Thursday, January 7, 2010

Poets Against Despotism: Words That Get You Killed

The history of Russian despotism and literature are closely intertwined. Alexander Pushkin, who is considered to be the founder of modern Russian literature, received a classical Western education and was deeply influenced by the Enlightenment, with French, not Russian, being basically his first language. That’s the reason why Russian literature from Pushkin on up was not something uniquely “Russian”, as some firebrand “patriots” claim, but mostly Western in its nature.

Influenced by classical liberalism, Pushkin wrote the Ode to Liberty, which promotes the rule of law and political freedom. In this poem, Pushkin warns against the dangers of both royal despotism and radical democracy and calls for “a government of laws, and not of men” in the Aristotelian-Lockean-Madisonian tradition:

Royal heads are only safe
Where sacred liberty and solid laws combine
Where law shields everyone
Where the sword of justice equally hangs over every citizen (…)

Kings! Your crowns and thrones
Are granted by law and not by nature
You may stand above the people
But immutable law is above you
Woe betide the nations
Where the law is ignored
Where either the people or the king
Have the power to bend the law (…)

Kings, you should learn that
Neither penalties nor awards
Nor dungeons, nor alters
Are proper safeguards for you
Instead bow your heads
Before the secure aegis of the law
And peoples’ liberty and peace
Will be your thrones’ eternal protection


(the translation is mine, it’s indirect, not word-for-word)

In the poem, Pushkin also deplores the tyranny of Emperor Paul and describes his tyrannicide. This paltry despot banned book imports, prohibited young people from studying abroad, censored foreign correspondence, closed down private printing presses and sent armed troops to the streets of St. Petersburg in a Neroesque fashion to enforce his preferred dress code.

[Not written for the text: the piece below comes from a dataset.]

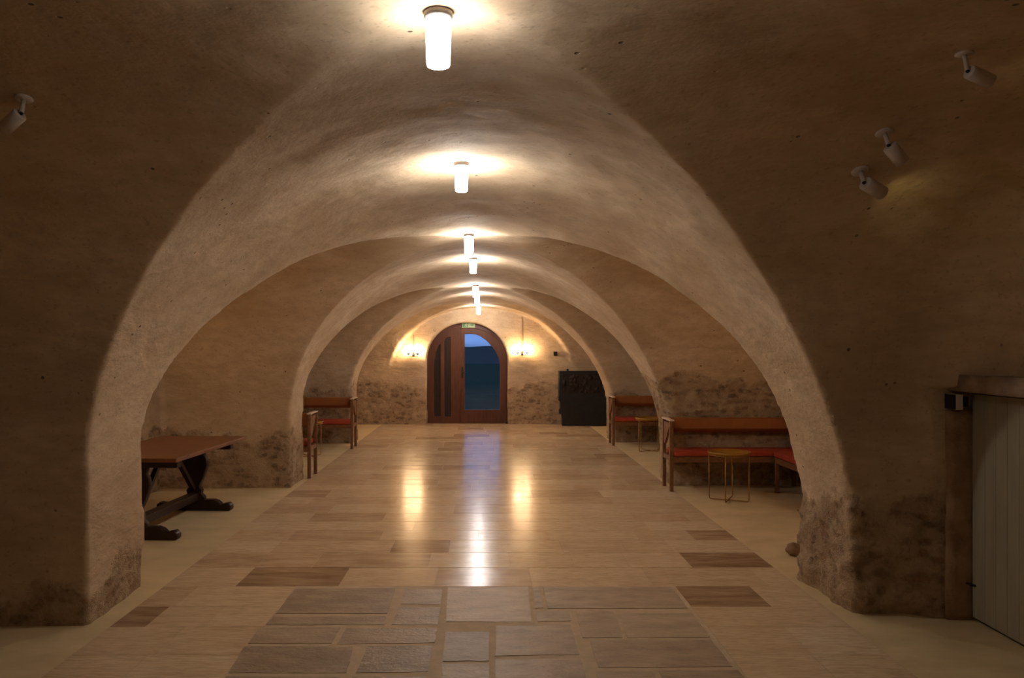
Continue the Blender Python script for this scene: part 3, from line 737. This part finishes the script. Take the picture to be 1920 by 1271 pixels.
# ---------------------------------------------------------------- near right low door
d2 = bpy.data.objects.new('door_2', None); C.objects.link(d2); structure(d2); d2['label'] = 'low grey-green boarded door in the near right wall'
bm = bmesh.new(); y = 3.12; i = 0
while y < 4.71:
    y1 = min(y+.098, 4.715); box(bm, (2.935, y, .02), (2.975, y1-.0015, 1.365), .002); y = y1+0.0005
link_mesh('boards', bm, M['greydoor'], d2)
link_mesh('ledge', BOX((2.976, 3.15, .25), (3.0, 4.68, .37), .003), M['greydoor'], d2); link_mesh('ledge', BOX((2.976, 3.15, 1.05), (3.0, 4.68, 1.17), .003), M['greydoor'], d2)
def rough_block(name, a, b, mat, amp=.012, parent=None, seg=0.04):
    bm = bmesh.new(); box(bm, a, b, 0)
    for _ in range(5):
        es = [e for e in bm.edges if e.calc_length() > seg*1.6]
        if not es: break
        bmesh.ops.subdivide_edges(bm, edges=es, cuts=1, use_grid_fill=True)
    P = np.array([v.co[:] for v in bm.verts])
    n = fbm(P[:, 0]+9, P[:, 1]+9, P[:, 2]+9, 9, 3); c = (Vector(a)+Vector(b))/2
    for v, q in zip(bm.verts, n):
        d = (v.co-c); d.normalize(); v.co += d*float(q)*amp
    bmesh.ops.triangulate(bm, faces=bm.faces)
    return link_mesh(name, bm, mat, parent, True)
o = structure(rough_block('trim_5', (2.80, 3.0, 1.385), (3.02, 4.86, 1.485), M['stone'])); o['label'] = 'rough stone lintel over the low grey door'
o = structure(rough_block('trim_6', (2.79, 4.73, -.01), (3.02, 4.95, 1.268), M['jamb'])); o['label'] = 'brown stone jamb left of the low grey door'
bm = bmesh.new(); tube(bm, [(2.80, 4.80, .235), (2.87, 4.76, .225), (2.925, 4.72, .215), (2.935, 4.68, .215)], .007, 8)
link_mesh('hinge_pin', bm, M['iron'], d2, True)
t = thing('wall_switch_box', 'small square box, black front and pale edge, beside the low grey door', 'box', (2.79, 4.70, 1.32))
link_mesh('case', BOX((.006, -.052, -.046), (.048, .05, .046), .003), M['white'], t)
link_mesh('bracket', BOX((.0485, -.02, -.03), (.10, .04, .03), .003), M['iron'], t)
link_mesh('front', BOX((-.004, -.050, -.044), (.0055, .048, .044), .002), M['black'], t)['label'] = 'black front panel'

# loose stone beside the right pier
bm = bmesh.new(); bmesh.ops.create_icosphere(bm, subdivisions=4, radius=1)
P = np.array([v.co[:] for v in bm.verts]); n = fbm(P[:, 0]+5, P[:, 1]+5, P[:, 2]+5, 1.1, 4)
for v, q in zip(bm.verts, n):
    v.co *= 1+0.22*float(q); v.co.x *= .085; v.co.y *= .07; v.co.z = max(v.co.z, -.75)*.055+.0415
o = link_mesh('loose_stone', bm, M['jamb'], None, True); o.location = (2.455, 6.20, 0)
o['label'] = 'dark loose stone on the floor behind the near right pier'; o['category'] = 'stone'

Pushkin also devoted a similar pro-liberty poem to his friend Pyotr Chaadayev, another Gallicized local thinker who criticized Russia’s backwardness in his disputes with Slavophiles, a variety of nationalist fanatics:

The star of pure happiness will ascend
Russia will awaken from its slumber
And our names will be written
On the debris of autocracy


In one of his poems Pushkin also expressed his disappointment at the failure of the Decembrist revolt, which sought to replace czarist despotism with a constitutional government.

The poet was (at least initially) opposed both to earthly and heavenly tyranny. He wrote the Gabriliead, a witty satire on Christianity that is widely considered blasphemous by religious fanatics. It’s not surprising that the czarist regime exiled Pushkin to Bessarabia for his activities and subsequently he was closely monitored by the third section of the Imperial Chancellery, a forerunner of KGB. However Pushkin had to fight against a much milder brand of tyranny than that faced by poets living in the Soviet Union.

Prominent Acmeist Osip Mandelstam is a typical example. In 1933, he wrote the Stalin Epigram:

His fat fingers squirm like worms
His words as heavy as lead weights
His mustache pitch black as a cockroach
His boots gleaming dazzlingly
Surrounded with a clique of cowardly henchmen,
He toys with his subhuman entourage
They whistle, purr and snivel
He alone talks and points with his regal arm
He forges decree after decree
His edicts slice groins, knife foreheads, pierce eyes and chop eyebrows

(the translation is mine)

The poem, described as a “sixteen-line death sentence,” initially got him exiled to the Urals and afterwards he was forced to write an ode to neo-absolutist Stalin in a way reminiscent of ancient royal despotism. In 1938 Mandelstam was sent to a forced labor camp and died in the GULAG. His prediction did indeed come true:

"Only in Russia is poetry respected — it gets people killed. Is there anywhere else where poetry is so common a motive for murder?"

1 comment:

Anonymous said...

The Stalin poem translation is perfect. I love Pushkin, but he is much better in the original, though he takes a while for me to translate.